Tristan September 13, 2011 at 11:47 am

Oleh,

While I think you are right for many circumstances, I think we can also talk about circumstances where there is a significant amount of uncertainty as to whether the thing you are loyal to is good or not. And this is kind of where loyalty comes into play – going along with someone doing something good requires no loyalty, I can go long with it completely as a personal judgement. But when I can’t know the entire situation, when I need to accept someone else’s judgement without completely understanding their reasons behind it – that’s where loyalty comes into play.

The problem with examples like “organized crime gang”, or “loyal to children” is that the work of morally appraising the situation is done in the description of the situation. For instance, what one person might call an organized crime gang, another person might call a revolutionary group fighting against occupation. What if the French Resistance robbed Nazi banks – are they an organized crime gang? This language is always morally loaded, so we can’t expect it to do the work of telling us when to be loyal.

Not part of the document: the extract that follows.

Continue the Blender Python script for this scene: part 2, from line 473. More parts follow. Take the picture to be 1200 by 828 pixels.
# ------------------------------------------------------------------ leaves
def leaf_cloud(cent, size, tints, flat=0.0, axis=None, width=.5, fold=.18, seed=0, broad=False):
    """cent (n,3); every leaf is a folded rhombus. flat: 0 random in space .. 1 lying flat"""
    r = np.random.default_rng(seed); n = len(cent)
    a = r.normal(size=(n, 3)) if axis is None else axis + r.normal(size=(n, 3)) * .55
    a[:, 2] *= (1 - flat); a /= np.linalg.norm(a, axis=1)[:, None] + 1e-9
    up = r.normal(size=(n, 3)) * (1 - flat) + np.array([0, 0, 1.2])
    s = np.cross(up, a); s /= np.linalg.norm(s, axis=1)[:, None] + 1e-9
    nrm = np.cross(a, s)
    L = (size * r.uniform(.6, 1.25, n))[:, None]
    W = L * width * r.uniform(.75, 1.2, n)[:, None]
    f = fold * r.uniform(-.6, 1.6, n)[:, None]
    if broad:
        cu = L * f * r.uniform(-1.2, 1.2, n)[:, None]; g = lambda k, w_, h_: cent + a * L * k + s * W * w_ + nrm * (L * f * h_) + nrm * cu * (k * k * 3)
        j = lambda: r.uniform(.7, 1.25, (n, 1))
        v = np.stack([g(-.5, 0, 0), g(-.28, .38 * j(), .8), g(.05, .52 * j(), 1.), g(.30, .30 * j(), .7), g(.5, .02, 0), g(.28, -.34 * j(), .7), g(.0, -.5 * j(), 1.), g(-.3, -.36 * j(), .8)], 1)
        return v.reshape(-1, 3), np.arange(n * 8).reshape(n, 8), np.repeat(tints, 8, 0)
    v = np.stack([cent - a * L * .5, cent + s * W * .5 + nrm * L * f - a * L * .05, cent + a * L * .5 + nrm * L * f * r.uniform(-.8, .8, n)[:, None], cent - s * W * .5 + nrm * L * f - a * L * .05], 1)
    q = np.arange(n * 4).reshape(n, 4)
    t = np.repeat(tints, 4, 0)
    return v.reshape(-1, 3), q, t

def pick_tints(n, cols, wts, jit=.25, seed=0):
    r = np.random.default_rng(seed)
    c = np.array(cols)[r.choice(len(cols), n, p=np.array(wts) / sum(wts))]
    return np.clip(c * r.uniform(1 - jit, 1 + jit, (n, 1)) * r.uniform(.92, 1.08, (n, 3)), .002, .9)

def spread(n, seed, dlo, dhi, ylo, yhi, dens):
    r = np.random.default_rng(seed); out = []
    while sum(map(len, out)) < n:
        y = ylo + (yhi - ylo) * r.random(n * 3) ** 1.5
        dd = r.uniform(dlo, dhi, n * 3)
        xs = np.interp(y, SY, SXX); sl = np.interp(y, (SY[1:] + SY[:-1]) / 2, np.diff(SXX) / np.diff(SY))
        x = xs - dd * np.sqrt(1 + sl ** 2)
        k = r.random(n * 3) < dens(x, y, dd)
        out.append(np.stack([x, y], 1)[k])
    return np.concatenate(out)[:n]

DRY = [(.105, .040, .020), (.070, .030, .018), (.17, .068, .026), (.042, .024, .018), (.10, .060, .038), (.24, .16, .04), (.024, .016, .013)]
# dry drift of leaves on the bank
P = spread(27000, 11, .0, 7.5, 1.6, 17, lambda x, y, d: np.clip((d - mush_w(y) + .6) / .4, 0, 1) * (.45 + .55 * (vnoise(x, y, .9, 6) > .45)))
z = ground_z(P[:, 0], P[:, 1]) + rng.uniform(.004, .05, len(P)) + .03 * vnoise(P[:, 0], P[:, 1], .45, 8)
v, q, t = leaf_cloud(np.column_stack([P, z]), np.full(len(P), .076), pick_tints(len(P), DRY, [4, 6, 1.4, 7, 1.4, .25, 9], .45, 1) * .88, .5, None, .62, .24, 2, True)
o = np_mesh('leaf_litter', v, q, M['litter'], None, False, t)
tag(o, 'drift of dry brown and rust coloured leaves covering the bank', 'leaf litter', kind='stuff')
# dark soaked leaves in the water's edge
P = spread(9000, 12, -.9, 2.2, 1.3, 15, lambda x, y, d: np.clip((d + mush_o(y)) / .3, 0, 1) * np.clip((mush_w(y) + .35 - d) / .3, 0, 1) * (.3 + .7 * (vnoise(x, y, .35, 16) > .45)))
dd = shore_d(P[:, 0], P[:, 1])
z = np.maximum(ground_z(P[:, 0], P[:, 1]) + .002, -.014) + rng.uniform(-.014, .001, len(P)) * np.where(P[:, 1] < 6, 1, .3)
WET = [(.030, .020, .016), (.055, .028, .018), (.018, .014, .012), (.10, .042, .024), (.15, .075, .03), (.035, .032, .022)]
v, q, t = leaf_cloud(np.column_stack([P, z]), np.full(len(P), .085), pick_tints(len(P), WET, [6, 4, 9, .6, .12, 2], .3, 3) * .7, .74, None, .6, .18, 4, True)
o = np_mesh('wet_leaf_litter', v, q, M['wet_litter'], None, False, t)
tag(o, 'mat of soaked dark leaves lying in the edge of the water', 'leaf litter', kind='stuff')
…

Similarly, “loyal to children” does the moral work in advance, but in a different way – what does it mean to be loyal to one’s children? What if there is a conflict between loyalty to state law and loyalty to one’s children?

I think a good example of this kind of contradiction has to do with spousal loyalty. In my understanding, in Canada you can not be held in contempt of court for failing to testify against your spouse. I’ve always interpreted this to mean that the state effectively recognizes that your loyalty to your spouse is allowed to override loyalty to the state.

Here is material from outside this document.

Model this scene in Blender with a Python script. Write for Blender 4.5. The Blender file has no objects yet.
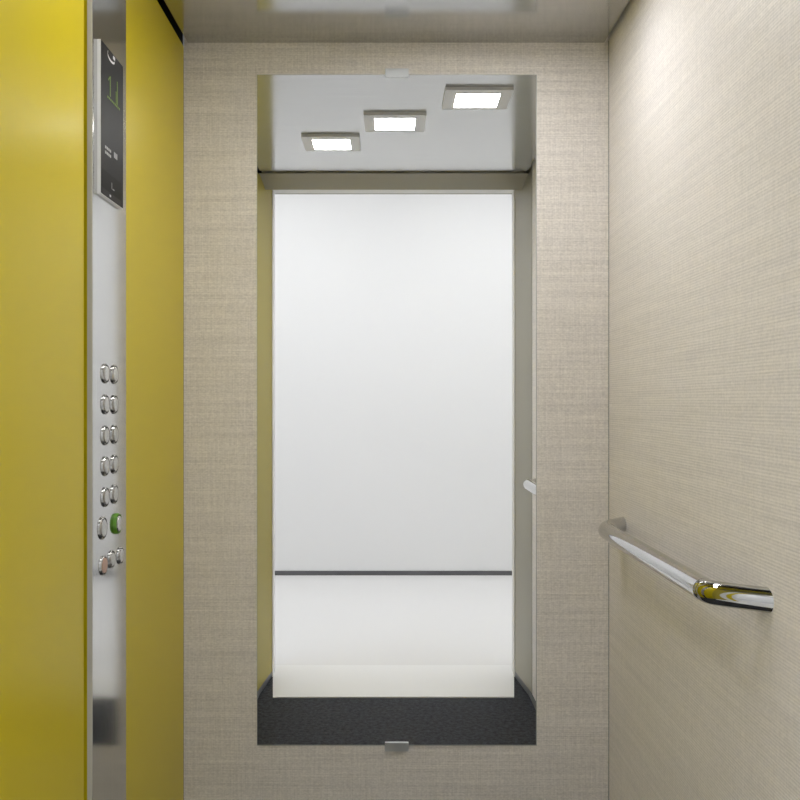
import bpy, bmesh, math
from mathutils import Vector, Matrix
sc = bpy.context.scene
C = bpy.context.collection
PI = math.pi

# ---------------------------------------------------------------- dimensions
EYE = 1.19
XL, XR = -0.534, 0.567          # cabin side walls
YB = 2.29                       # back wall
YF = 1.02                       # cabin front line
YT = 0.60                       # landing side of the doorway
ZC = EYE + 0.93                 # cabin ceiling

# ---------------------------------------------------------------- materials
def srgb(r, g, b):
    f = lambda c: (c/255/12.92) if c/255 <= .04045 else ((c/255+.055)/1.055)**2.4
    return (f(r), f(g), f(b), 1)

def mat(name, col, rough=.5, metal=0, coat=0, spec=.5, emit=None, es=0, coat_rough=.05):
    m = bpy.data.materials.new(name); m.use_nodes = True
    b = m.node_tree.nodes['Principled BSDF']
    b.inputs['Base Color'].default_value = col
    b.inputs['Roughness'].default_value = rough
    b.inputs['Metallic'].default_value = metal
    b.inputs['Coat Weight'].default_value = coat
    b.inputs['Coat Roughness'].default_value = coat_rough
    b.inputs['Specular IOR Level'].default_value = spec
    if emit:
        b.inputs['Emission Color'].default_value = emit
        b.inputs['Emission Strength'].default_value = es
    return m

def N(m, t, **kw):
    n = m.node_tree.nodes.new(t)
    for k, v in kw.items(): setattr(n, k, v)
    return n
def L(m, a, b): m.node_tree.links.new(a, b)

def stretched_noise(m, scale, detail=2, rough=.5):
    tc = N(m, 'ShaderNodeTexCoord'); mp = N(m, 'ShaderNodeMapping')
    mp.inputs['Scale'].default_value = scale
    nz = N(m, 'ShaderNodeTexNoise')
    nz.inputs['Scale'].default_value = 1; nz.inputs['Detail'].default_value = detail
    nz.inputs['Roughness'].default_value = rough
    L(m, tc.outputs['Object'], mp.inputs['Vector']); L(m, mp.outputs['Vector'], nz.inputs['Vector'])
    return nz.outputs['Fac']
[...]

oleh September 13, 2011 at 2:30 pm

Good points Tristan. Essentially loyalty (like beauty) is in the eyes of the beholder. I do appreciate you raising the subject of loyalty in your blog. Loyalty seems to be an undervalued characteristic.

I read a couple of war novels recently Matterhorn and The Naked and the Dead. A basic point seemed to be that although soldiers fight under and pledge loyalty to their flag, they are more likely to die for the fellow soldiers in their unit. That seems to be the type of loyalty that can arise in organized crime gangs.

So is loyalty stronger in general to a person or to an idea?

Milan September 13, 2011 at 11:15 pm

Perhaps loyalty becomes dangerous when we continue to act upon it, but have forgotten the reasons why we were loyal to a person or institution to begin with.

Think of the crew on Captain Ahab’s ship. While he was still a reasonable commander, their loyalty had a defensible basis. Later, by remaining loyal despite his evident madness, the crew demonstrated the dangerous tendency of human beings to carry their allegiances too far.

Particularly given how the enthusiasm of a group can sweep people along – for instance, to loot or riot – it seems sensible to be especially questioning of one’s loyalties when everyone around you seems to be endorsing energetic action of one specific kind. It bears remembering that our instincts can be right about how to behave, even in situations where they clash dramatically with the example of those around us.

Tristan October 6, 2011 at 2:41 am

“Later, by remaining loyal despite his evident madness, the crew demonstrated the dangerous tendency of human beings to carry their allegiances too far.”

Loyalty is an answer to the problem, “how do you know when your superiors are acting in your best interests?”. However, it’s not a very sophisticated answer, because all it does is say “always” or “of course” or “yours is not to reason why…” whenever you ask it. But it is nevertheless an answer.

I agree that it is easy from a 3rd person perspective it is easy to decide when Ahab’s crew should have stopped being loyal to him. But, perhaps if they were free-minded, or dis-loyal enough to disobey him when he went mad, they would have been disloyal when he was not mad.

Preserving the loyalty of a crew during the time when you need them to be loyal may require changing them/making them believe things such that they will be loyal to you even when they should not be. But this is not the situation you plan for as a commander.